For the most part I wasn’t able to write (hence the lack of blog posts for the past while), except for some scribbled pages at Harbor Lounge, three small blocks from my studio, with a fabulous view of the bay and the wharf (and wonderful cocktails and wine -the sign says it all – no food, just booze!)

By the end of the first weekend, I was feeling pretty proud of myself for being able to manage on my own. That’s when I noticed that I was scratching my head far more than usual – in fact, I was crazy itchy. The explanation arrived on Monday morning, when my daughter told me her children had lice. A quick try to the Shop and Stop (as I call it) for a comb and conditioner and I soon discovered that I too had lice. Not a million, but really, isn’t one more than enough.

I have to admit I was ready to throw in the towel at that point. Coughing, blowing my nose, achy, and now, LICE. My intrepid partner soon tracked down a lice lady on Cape Cod and urged me to give her a call. Feeling somewhat ashamed (who feels good about having lice?) I called the expert known as The Picky One. She sounded lovely – very matter of fact but kind – and we arranged for her to come to my studio the following day at noon.

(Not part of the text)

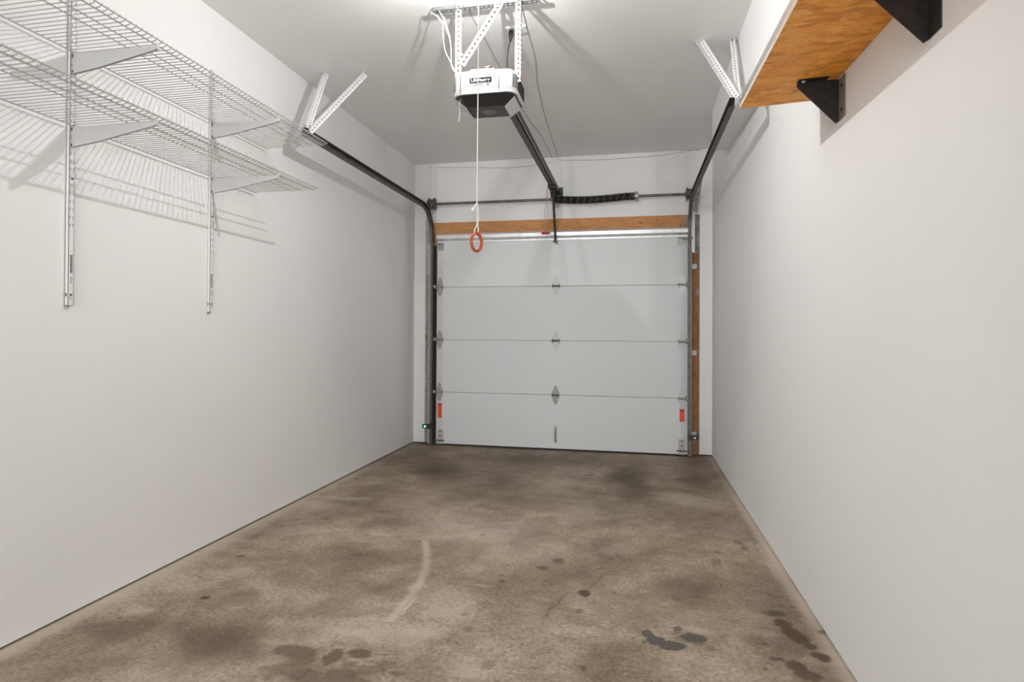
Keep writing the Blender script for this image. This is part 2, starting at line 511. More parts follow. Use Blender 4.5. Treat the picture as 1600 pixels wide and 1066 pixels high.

To say I enjoyed our time together would be pushing it. She was, after all, picking nits off of my head. But we talked about aging parents and caregiving, and the challenges of dealing with children and parents at the same time. I told her about my book. She told me about how her father’s death had changed her. Before she left, she bought a copy of my book, and the next day, wrote to tell me she was crying by page 6 – while offering reassurances about my itchy head.

Many many loads of laundry and trips to the somewhat grungy laundromat later, I was ready to pack it in. I itched, I was still coughing and blowing my nose, and I still felt pretty miserable. My partner flew down to “rescue” me, we spent a beautiful sunny day in Provincetown, and then headed back home. As I packed up all the things I hadn’t used, file boxes unopened, art bag untouched, books unread, I admit to feeling regret that my retreat had not been as I had hoped.

But my time in Provincetown provided me with some important reminders – about taking care of myself, about letting go of expectations, about being with whatever happens. It reminded me of how much I like my life with its fixed points: hospice, volunteering with kindergarten children, playing the ukulele, spending time with my family and friends, walking by the river, singing in my choir. And I’m happy to be home again.